SAGE Journal Articles
Click on the following links. Please note these will open in a new window.
Abstract
A growing body of scientific evidence suggests that visual working memory and statistical learning are intrinsically linked. Although visual working memory is severely resource limited, in many cases, it makes efficient use of its available resources by adapting to statistical regularities in the visual environment. However, experimental evidence also suggests that there are clear limits and biases in statistical learning.

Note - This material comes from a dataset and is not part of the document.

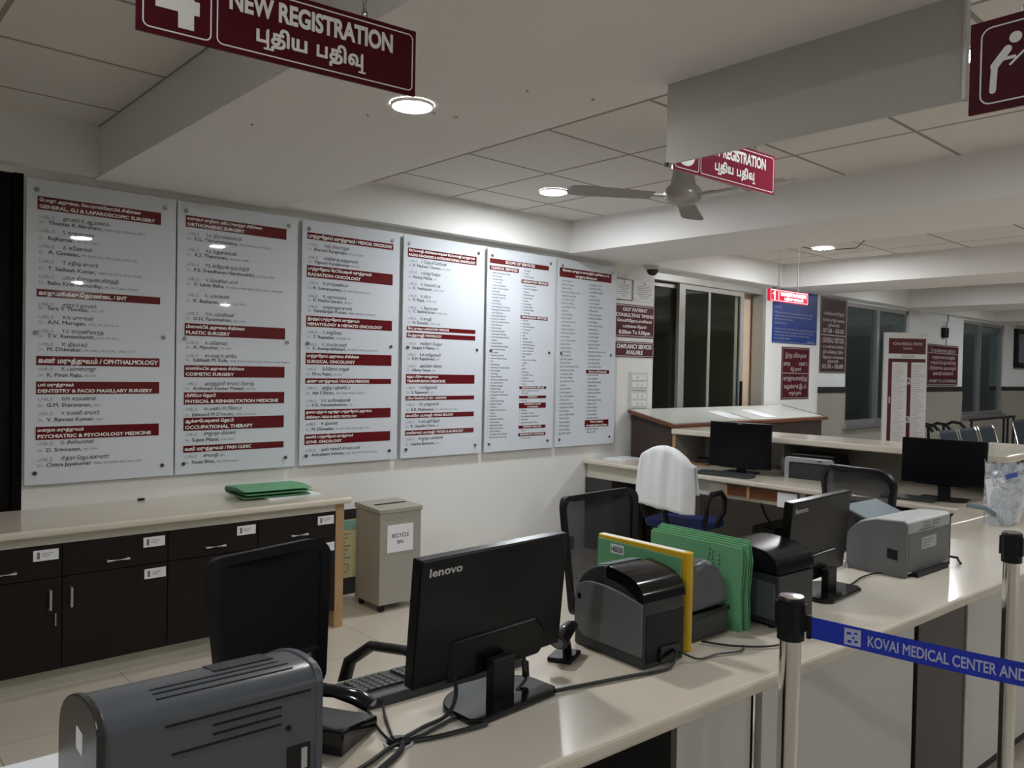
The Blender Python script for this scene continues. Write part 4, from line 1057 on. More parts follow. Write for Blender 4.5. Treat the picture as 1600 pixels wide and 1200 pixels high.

This raises the intriguing possibility that performance limitations observed in visual working memory tasks can to some degree be explained in terms of limits and biases in statistical-learning ability, rather than limits in memory capacity.
Discussion questions:
- What do the authors mean by “statistical learning”? In what way do they claim it is linked to working memory?
- Why do the authors argue that visual working memory is “efficient”? Explain what they mean by this.

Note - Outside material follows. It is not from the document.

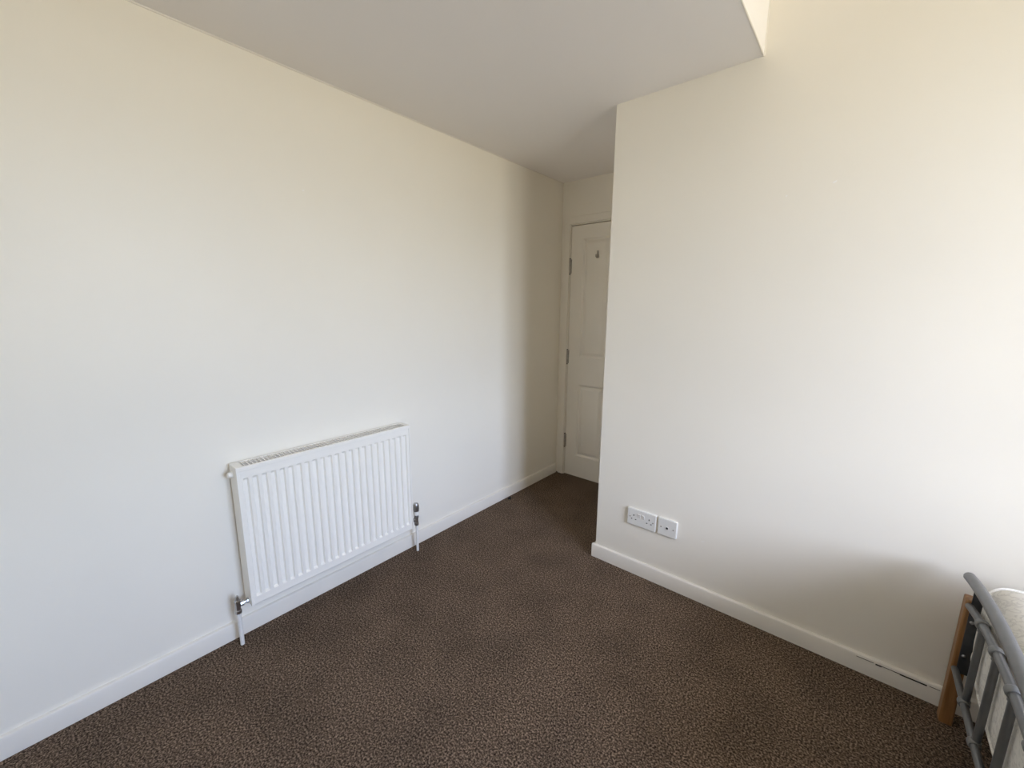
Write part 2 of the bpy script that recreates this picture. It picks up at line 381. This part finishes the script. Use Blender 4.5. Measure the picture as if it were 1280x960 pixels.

- What do the authors believe are the limits to adaptation in visual working memory?
Abstract
Previous research has suggested that visual short-term memory has a fixed capacity of about four objects. However, we found that capacity varied substantially across the five stimulus classes we examined, ranging from 1.6 for shaded cubes to 4.4 for colors (estimated using a change detection task). We also estimated the information load per item in each class, using visual search rate. The changes we measured in memory capacity across classes were almost exactly mirrored by changes in the opposite direction in visual search rate (r2 = .992 between search rate and the reciprocal of memory capacity). The greater the information load of each item in a stimulus class (as indicated by a slower search rate), the fewer items from that class one can hold in memory. Extrapolating this linear relationship reveals that there is also an upper bound on capacity of approximately four or five objects. Thus, both the visual information load and number of objects impose capacity limits on visual short-term memory.
Discussion questions:
- What was the primary research question asked by the authors of this article?

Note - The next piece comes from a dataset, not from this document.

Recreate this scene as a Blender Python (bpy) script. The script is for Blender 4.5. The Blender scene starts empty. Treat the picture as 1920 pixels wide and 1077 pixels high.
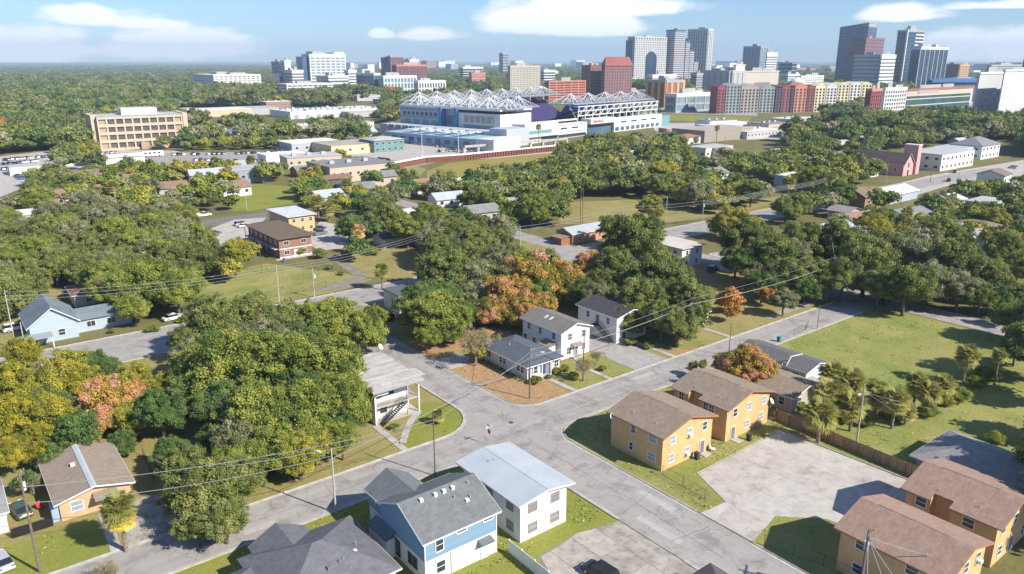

- How did the authors examine this question? What tasks did they use in their study?
- What answer to their research question did the authors find from the results of their study?
Abstract
Failures to remember to perform deferred task actions in work settings such as air traffic control can have serious consequences. Most research examining the cognitive mechanisms underlying prospective memory has used simple, static tasks, which may make it difficult to generalize results to work settings. I describe a body of research that has applied theory and methods from the basic prospective-memory and attention-capture literatures to simulations of air traffic control. These theories and methods can be used to anticipate many findings, such as the finding that prospective-memory demands incur performance costs in ongoing air traffic control tasks, and that prospective-memory error and costs to ongoing air traffic control tasks can be reduced by the use of spatial context or prospective-memory aids. Research in laboratory settings that simulates work contexts such as air traffic control can both establish the utility of psychological theory and produce application-relevant information.
Discussion questions:
- Describe the prospective memory tasks examined in this article. Can you think of comparable prospective memory tasks that you perform in your daily life?
- What does the author mean that prospective memory tasks have a “cost”?
- What is meant by “focal targets” in prospective memory tasks? How is this relevant for the air traffic control tasks described in the article?